We do not think, therefore, that the motion here .can be sustained on the ground that the Circuit Judge erred in receiving testimony tending to show that the payment made on the 1st of February, *4401869, was intended to be in full discharge of the balance due on the note. There was no exception to that portion of the charge in which the jury were instructed “that while an attorney could not compromise a claim without his client’s authority, they might consider the question whether by so long a delay before bringing the action McElwee had not ratified his attorney’s acts, if, in fact, he had given no authority in the first instance,” and therefore we are not called upon to consider it.

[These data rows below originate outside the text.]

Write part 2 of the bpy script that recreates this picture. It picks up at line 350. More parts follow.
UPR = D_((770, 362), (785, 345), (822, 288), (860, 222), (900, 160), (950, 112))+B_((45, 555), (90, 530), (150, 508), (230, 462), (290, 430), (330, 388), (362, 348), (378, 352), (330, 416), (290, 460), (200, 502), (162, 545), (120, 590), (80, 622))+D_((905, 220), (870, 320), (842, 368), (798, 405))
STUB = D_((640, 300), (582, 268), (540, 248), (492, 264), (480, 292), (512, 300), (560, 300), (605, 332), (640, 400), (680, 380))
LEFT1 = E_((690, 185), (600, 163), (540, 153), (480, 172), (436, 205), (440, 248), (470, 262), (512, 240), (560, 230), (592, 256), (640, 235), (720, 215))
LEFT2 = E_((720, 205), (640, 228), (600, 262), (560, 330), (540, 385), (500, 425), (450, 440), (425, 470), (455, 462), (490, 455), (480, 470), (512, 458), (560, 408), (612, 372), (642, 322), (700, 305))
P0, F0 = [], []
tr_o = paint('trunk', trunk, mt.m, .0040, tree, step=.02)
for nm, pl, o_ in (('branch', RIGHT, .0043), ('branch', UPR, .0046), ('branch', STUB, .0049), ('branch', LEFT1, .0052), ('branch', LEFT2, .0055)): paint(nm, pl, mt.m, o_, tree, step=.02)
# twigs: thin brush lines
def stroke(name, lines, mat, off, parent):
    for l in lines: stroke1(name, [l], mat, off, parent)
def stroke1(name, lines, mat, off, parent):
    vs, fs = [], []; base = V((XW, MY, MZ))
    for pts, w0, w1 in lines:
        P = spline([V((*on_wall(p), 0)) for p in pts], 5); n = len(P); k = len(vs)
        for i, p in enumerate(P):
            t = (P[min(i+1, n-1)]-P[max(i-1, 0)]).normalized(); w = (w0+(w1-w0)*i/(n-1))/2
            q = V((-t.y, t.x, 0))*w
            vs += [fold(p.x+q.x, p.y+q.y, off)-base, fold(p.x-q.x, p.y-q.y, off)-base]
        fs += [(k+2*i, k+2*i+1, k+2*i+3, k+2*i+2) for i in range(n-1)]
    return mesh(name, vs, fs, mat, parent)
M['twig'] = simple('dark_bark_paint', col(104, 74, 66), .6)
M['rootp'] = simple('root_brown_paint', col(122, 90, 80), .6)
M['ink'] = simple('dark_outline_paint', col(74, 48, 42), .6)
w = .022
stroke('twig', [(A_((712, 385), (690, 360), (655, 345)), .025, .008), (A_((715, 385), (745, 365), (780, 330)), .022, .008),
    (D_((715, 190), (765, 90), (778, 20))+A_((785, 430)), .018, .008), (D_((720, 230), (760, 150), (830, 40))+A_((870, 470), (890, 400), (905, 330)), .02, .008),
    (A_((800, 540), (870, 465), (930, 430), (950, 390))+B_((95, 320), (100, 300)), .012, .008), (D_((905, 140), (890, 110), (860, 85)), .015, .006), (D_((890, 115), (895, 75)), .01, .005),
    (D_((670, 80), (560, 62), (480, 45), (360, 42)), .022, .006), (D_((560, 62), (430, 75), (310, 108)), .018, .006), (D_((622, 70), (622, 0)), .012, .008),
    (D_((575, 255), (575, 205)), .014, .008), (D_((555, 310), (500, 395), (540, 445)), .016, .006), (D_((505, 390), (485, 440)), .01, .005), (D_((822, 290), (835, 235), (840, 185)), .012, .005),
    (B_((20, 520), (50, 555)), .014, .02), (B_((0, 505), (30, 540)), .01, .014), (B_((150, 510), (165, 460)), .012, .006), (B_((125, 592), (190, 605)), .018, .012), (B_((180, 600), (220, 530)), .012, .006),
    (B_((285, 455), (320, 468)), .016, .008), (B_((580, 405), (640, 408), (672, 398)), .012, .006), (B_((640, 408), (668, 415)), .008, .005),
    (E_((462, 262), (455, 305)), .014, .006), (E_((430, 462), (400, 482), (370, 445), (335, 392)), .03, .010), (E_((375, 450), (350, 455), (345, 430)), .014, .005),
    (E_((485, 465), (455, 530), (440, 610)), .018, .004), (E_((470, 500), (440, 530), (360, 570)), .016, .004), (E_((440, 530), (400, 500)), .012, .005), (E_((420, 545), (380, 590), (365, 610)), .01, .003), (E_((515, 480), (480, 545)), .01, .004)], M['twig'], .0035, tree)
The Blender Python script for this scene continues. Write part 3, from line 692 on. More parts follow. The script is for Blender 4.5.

If, as was contended here, this portion of the charge was nullified by the principle of law charged at the plaintiff’s request, he certainly has no ground of complaint. While payment in part of an ascertained debt cannot be regarded as satisfaction of the whole, even where the parties so agree, unless there is some additional consideration for such agreement, or unless the balance is released under seal, yet, where a pending suit is compromised by payment of a part of the amount appearing to be due, such an agreement may rest upon the withdrawal of the defense as a sufficient consideration. As to the other grounds relied upon by the appellant, they are disposed of by the case of Brickman vs. South Carolina Railroad Company, 8. S. C., 173.
The judgment of the Circuit Court is affirmed.
Willard, C. J., and Haskell, A. J., concurred.